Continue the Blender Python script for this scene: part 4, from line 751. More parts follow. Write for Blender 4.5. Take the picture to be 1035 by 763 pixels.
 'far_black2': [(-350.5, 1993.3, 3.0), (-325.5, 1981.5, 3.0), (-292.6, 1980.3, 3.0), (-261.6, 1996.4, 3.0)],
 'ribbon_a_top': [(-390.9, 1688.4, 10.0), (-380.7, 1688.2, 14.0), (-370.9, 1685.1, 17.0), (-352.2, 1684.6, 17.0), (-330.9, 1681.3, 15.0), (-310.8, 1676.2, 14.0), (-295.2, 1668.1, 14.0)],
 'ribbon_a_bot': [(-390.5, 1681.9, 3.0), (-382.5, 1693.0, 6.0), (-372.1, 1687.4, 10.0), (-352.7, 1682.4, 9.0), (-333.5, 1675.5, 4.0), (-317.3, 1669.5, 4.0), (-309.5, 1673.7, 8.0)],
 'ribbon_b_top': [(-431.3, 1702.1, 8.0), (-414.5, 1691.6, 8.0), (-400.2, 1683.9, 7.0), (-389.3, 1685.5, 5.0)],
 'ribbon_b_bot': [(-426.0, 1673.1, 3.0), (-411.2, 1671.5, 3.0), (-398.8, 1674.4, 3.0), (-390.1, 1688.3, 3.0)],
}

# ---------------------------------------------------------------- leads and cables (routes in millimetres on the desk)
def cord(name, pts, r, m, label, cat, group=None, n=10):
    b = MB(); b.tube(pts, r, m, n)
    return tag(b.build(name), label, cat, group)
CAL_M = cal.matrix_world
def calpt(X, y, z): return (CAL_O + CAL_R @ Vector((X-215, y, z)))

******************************

▶ **Problem to work on**
Copy out the data shown above without altering anything.

▶ **The reply**
Continue the Blender Python script for this scene: part 4, from line 751. More parts follow. Write for Blender 4.5. Take the picture to be 1035 by 763 pixels.
 'far_black2': [(-350.5, 1993.3, 3.0), (-325.5, 1981.5, 3.0), (-292.6, 1980.3, 3.0), (-261.6, 1996.4, 3.0)],
 'ribbon_a_top': [(-390.9, 1688.4, 10.0), (-380.7, 1688.2, 14.0), (-370.9, 1685.1, 17.0), (-352.2, 1684.6, 17.0), (-330.9, 1681.3, 15.0), (-310.8, 1676.2, 14.0), (-295.2, 1668.1, 14.0)],
 'ribbon_a_bot': [(-390.5, 1681.9, 3.0), (-382.5, 1693.0, 6.0), (-372.1, 1687.4, 10.0), (-352.7, 1682.4, 9.0), (-333.5, 1675.5, 4.0), (-317.3, 1669.5, 4.0), (-309.5, 1673.7, 8.0)],
 'ribbon_b_top': [(-431.3, 1702.1, 8.0), (-414.5, 1691.6, 8.0), (-400.2, 1683.9, 7.0), (-389.3, 1685.5, 5.0)],
 'ribbon_b_bot': [(-426.0, 1673.1, 3.0), (-411.2, 1671.5, 3.0), (-398.8, 1674.4, 3.0), (-390.1, 1688.3, 3.0)],
}

# ---------------------------------------------------------------- leads and cables (routes in millimetres on the desk)
def cord(name, pts, r, m, label, cat, group=None, n=10):
    b = MB(); b.tube(pts, r, m, n)
    return tag(b.build(name), label, cat, group)
CAL_M = cal.matrix_world
def calpt(X, y, z): return (CAL_O + CAL_R @ Vector((X-215, y, z)))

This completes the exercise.